---------- DATASET SECTION
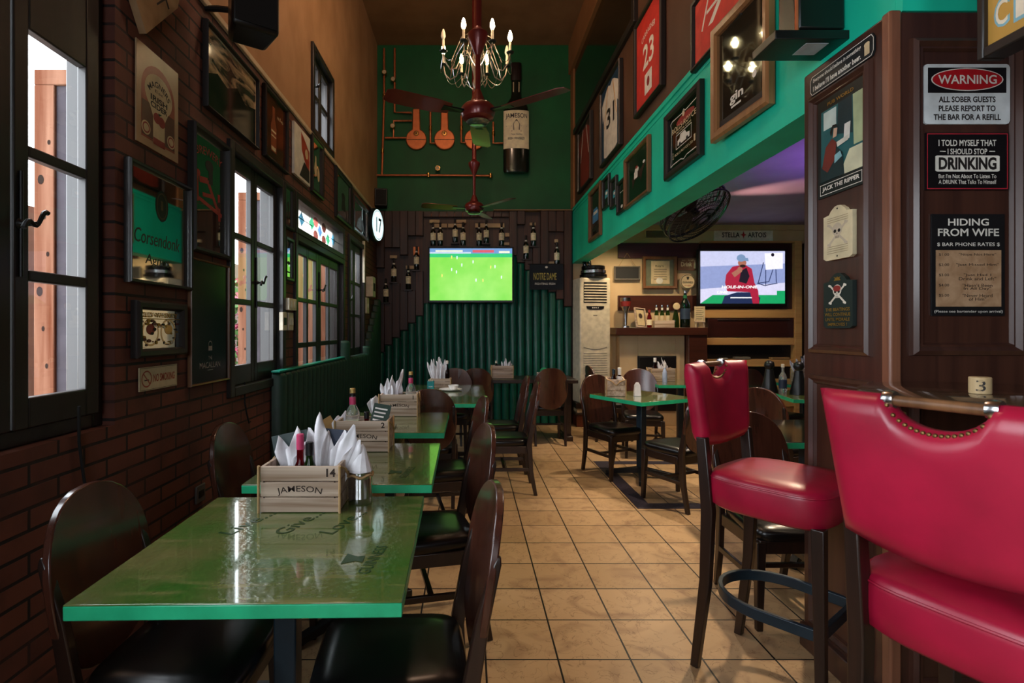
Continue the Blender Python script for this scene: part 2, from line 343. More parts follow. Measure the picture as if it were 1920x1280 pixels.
# dark glazed gallery opening high in the right-hand wall
o = struct('window_7', B().box(XR-.03, XR+.01, 4.7, 4.78, 4.1, 5.06).box(XR-.03, XR+.01, 4.78, 7.45, 4.1, 4.17), M['dark_frame'], .005)
B().box(XR-.004, XR+.005, 4.78, 7.45, 4.17, 5.06).build('pane', col('#060807', .12, coat=.4, name='dark_glass'), o)
# floor inlay: dark mosaic border round a plain field of tiles in the right-hand room
b = B(); b.use(col('#2a2430', .5, var=.6, scale=60, name='mosaic')); b.box(1.28, 2.75, 4.02, 4.14, 0, .003).box(1.28, 2.75, 5.35, 5.47, 0, .003).box(1.28, 1.4, 4.14, 5.35, 0, .003)
struct('floor_mosaic_trim', b, smooth=0)

# ------------------------------------------------------------------ windows of the left wall
def window(name, hole, sashes, rows, handle=None, m=M['dark_frame'], xin=0.0):
    y0, y1, z0, z1 = hole; X = XL-.145
    b = B(); fw = .055; xo = XL+.025-xin
    b.box(X, xo, y0, y0+fw, z0, z1).box(X, xo, y1-fw, y1, z0, z1).box(X, xo, y0+fw, y1-fw, z0, z0+fw).box(X, xo, y0+fw, y1-fw, z1-fw, z1)
    o = struct(name, b, m, .006)
    for ya, yb_, cols in sashes:
        f = B(); xs, xe = XL-.055, XL-.02
        zb, zt = z0+fw, z1-fw; edges = [ya]+[e for c in cols for e in c]+[yb_]
        for k in range(0, len(edges), 2): f.box(xs, xe, edges[k], edges[k+1], zb, zt)
        zed = [zb]+[e for r_ in rows for e in r_]+[zt]
        for c0, c1 in cols:
            for k in range(0, len(zed), 2): f.box(xs, xe, c0, c1, zed[k], zed[k+1])
        s = f.build('sash', m, o, .005)
        p = B()
        for c0, c1 in cols:
            for r0, r1 in rows: p.add([(XL-.035, c0, r0), (XL-.035, c1, r0), (XL-.035, c1, r1), (XL-.035, c0, r1)], [(0, 1, 2, 3)])
        p.build('pane', PANE, s, 0, 0)
    if handle:
        y, z = handle; h = B(); x = XL+.0
        h.lathe([(.016, 0), (.018, .004), (.01, .012), (.008, .02)], (x-.02, y, z), 12, 'x')
        h.tube([(x, y, z), (x+.03, y, z)], .007)
        h.tube([(x+.03, y-.045+.09*t, z-.02+.055*t+.014*sin(t*9)) for t in [i/12 for i in range(13)]], [.006+.004*abs(t-.5) for t in [i/12 for i in range(13)]])
        h.tube([(x-.015, y, z-.16), (x-.015, y, z+.16)], .005); h.build('handle', M['iron'], o)
    return o
ROWS = [(1.15, 1.51), (1.545, 1.895), (1.93, 2.29)]
window('window_1', HOLES[1], [(1.21, 1.57, [(1.29, 1.51)]), (1.58, 1.945, [(1.635, 1.88)])], ROWS[:2]+[(1.93, 2.29)], (1.6, 1.68), xin=.07)
window('window_added', HOLES[0], [(-2.245, -.9, [(-2.18, -.96)]), (-.895, .445, [(-.84, .39)])], ROWS[:2]+[(1.93, 2.65)])  # unseen window, added to light stools, pillar and beam from the left
window('window_2', HOLES[2], [(2.975, 3.345, [(3.052, 3.3)]), (3.35, 3.745, [(3.395, 3.68)])], ROWS, (3.37, 1.66))
window('window_3', (4.02, 5.6, .95, 2.1), [(4.08, 4.78, [(4.19, 4.43), (4.47, 4.7)]), (4.785, 5.54, [(4.853, 5.12), (5.155, 5.45)])], [(1.065, 1.214), (1.256, 1.585), (1.62, 1.965)], (4.78, 1.72))
window('window_4', HOLES[4], [(5.88, 6.24, [(5.93, 6.18)]), (6.245, 6.64, [(6.3, 6.58)])], ROWS, (5.91, 1.7))
window('window_5', HOLES[5], [(4.525, 4.81, [(4.57, 4.77)]), (4.82, 5.115, [(4.87, 5.07)])], [(3.12, 3.4), (3.44, 3.7)], (4.6, 3.47))
# stained-glass transom over the door-height casements
o = struct('window_8', B().box(XL-.145, XL+.025, 4.02, 4.08, 2.1, 2.42).box(XL-.145, XL+.025, 5.54, 5.6, 2.1, 2.42).box(XL-.145, XL+.025, 4.08, 5.54, 2.1, 2.15).box(XL-.145, XL+.025, 4.08, 5.54, 2.37, 2.42), M['dark_frame'], .005)
b = B(); b.T = Matrix.Translation((XL-.03, 4.81, 2.26)) @ Matrix.Rotation(pi/2, 4, 'Z')
def sglass(h): 
    m, N, L, bs = new('stained_glass'); c = sc(lin(h), .2); bs.inputs['Base Color'].default_value = c; bs.inputs['Roughness'].default_value = .35; bs.inputs['Transmission Weight'].default_value = 1; bs.inputs['IOR'].default_value = 1.05; MATS['sg', h] = m; return m
b.use(sglass('#f3ead2')).rect(-.73, .73, -.11, .11, 0)
for h, c in (('#2f8fd0', [(-.5, 0), (.5, 0)]), ('#178a4a', [(-.22, .02), (.3, -.03)]), ('#e0443a', [(-.1, .055), (-.1, -.06), (.16, .055), (.16, -.06)]), ('#2b5fc0', [(.03, 0)])):
    b.use(sglass(h))
    for x, z in c:
        if h == '#e0443a': b.ell(x, z, .075, .045, -.003, 14)
        else: b.poly([(x-.08, z), (x, z-.06), (x+.08, z), (x, z+.06)], -.003)
b.use(M['iron'])
for x in (-.5, -.3, -.1, .03, .16, .32, .5): b.rect(x-.004, x+.004, -.11, .11, -.005)
b.rect(-.73, -.2, -.004, .004, -.005).rect(.28, .73, -.004, .004, -.005)
b.build('pane', None, o, 0, 0)
# ------------------------------------------------------------------ what the windows look onto
def leaf(label, y, x0, x1, z0, z1, rz=0, group='open wooden shutters', pine=0):
    o = thing('wooden_shutter', label, 'shutter', (0, y, 0), 0, group)
    w = x1-x0; b = B(); b.box(x0, x0+w*.42, 0, .035, z0, z1).box(x1-w*.16, x1, 0, .035, z0, z1).box(x0, x1, 0, .035, z0-.06, z0).box(x0, x1, 0, .035, z1, z1+.06); b.build('stile', M['shutter'], o, .004)
    kn = B().use(col('#2a1d18', .9, spec=.1)); [kn.ell(x0+w*(.1+.24*((k*37) % 10)/10), z0+(z1-z0)*(.06+.11*k), .006+.006*(k % 3 == 0), .01+.009*(k % 3 == 0), -.0005, 10) for k in range(8)]; kn.build('knot', None, o, 0, 0)
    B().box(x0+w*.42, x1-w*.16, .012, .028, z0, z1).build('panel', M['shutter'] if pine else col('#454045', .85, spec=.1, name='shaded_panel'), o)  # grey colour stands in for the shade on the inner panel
    return o
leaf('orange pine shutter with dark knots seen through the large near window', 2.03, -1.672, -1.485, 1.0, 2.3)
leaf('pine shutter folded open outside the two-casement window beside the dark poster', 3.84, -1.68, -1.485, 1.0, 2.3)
leaf('pine shutter outside the casements below the stained-glass transom, nearer leaf', 4.82, -1.72, -1.485, .9, 2.1, pine=1)
leaf('pine shutter outside the casements below the stained-glass transom, farther leaf', 5.64, -1.9, -1.485, .9, 2.1, pine=1)
leaf('pine shutter outside the narrow window nearest the back wall', 6.74, -2.1, -1.485, 1.0, 2.3, pine=1)
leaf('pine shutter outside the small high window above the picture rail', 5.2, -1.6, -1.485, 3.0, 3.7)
tag(B().box(-2.9, -2.8, 3.2, 16, -.1, 2.15).build('terrace_fence', wood('#7a5b4c', '#64432f', 'z', .7, 0, 3, name='fence_wood')), 'pale pink timber fence of the terrace outside the left windows', 'fence')
tag(B().box(-12, -1.5, -3, 20, -.2, -.1).build('terrace_ground', col('#a59a90', .9)), kind='structure')
o = thing('flowering_shrub', 'pink flowering shrub outside the two-casement window', 'shrub', (-2.5, 5.6, -.1))
rr = random.Random(3); bl = B(); fl = B()
for i in range(420):
    a, h, r = rr.uniform(0, 6.28), rr.uniform(.3, 2.0), rr.uniform(0, .42); p = (r*cos(a)*.6, r*sin(a), h); k = bl if rr.random() < .6 else fl; s = rr.uniform(.03, .06)
    d1 = Vector((rr.uniform(-1, 1), rr.uniform(-1, 1), rr.uniform(-1, 1))).normalized()*s; d2 = d1.orthogonal().normalized()*s*.6; P = Vector(p)
    k.add([P-d1, P-d2, P+d1, P+d2], [(0, 1, 2, 3)])
bl.build('foliage', col('#4d7a3a', .7), o, 0, 0); fl.build('blossom', col('#d66a8c', .7), o, 0, 0)
B().tube([(0, 0, 0), (.02, .03, .8), (0, 0, 1.5)], [.03, .02, .01]).build('stem', M['frame_wood'], o)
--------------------
**WHAT TO DO**
Return every line above in which the string "spec" occurs.

**OUTPUT FOR THIS EXERCISE**
    kn = B().use(col('#2a1d18', .9, spec=.1)); [kn.ell(x0+w*(.1+.24*((k*37) % 10)/10), z0+(z1-z0)*(.06+.11*k), .006+.006*(k % 3 == 0), .01+.009*(k % 3 == 0), -.0005, 10) for k in range(8)]; kn.build('knot', None, o, 0, 0)
    B().box(x0+w*.42, x1-w*.16, .012, .028, z0, z1).build('panel', M['shutter'] if pine else col('#454045', .85, spec=.1, name='shaded_panel'), o)  # grey colour stands in for the shade on the inner panel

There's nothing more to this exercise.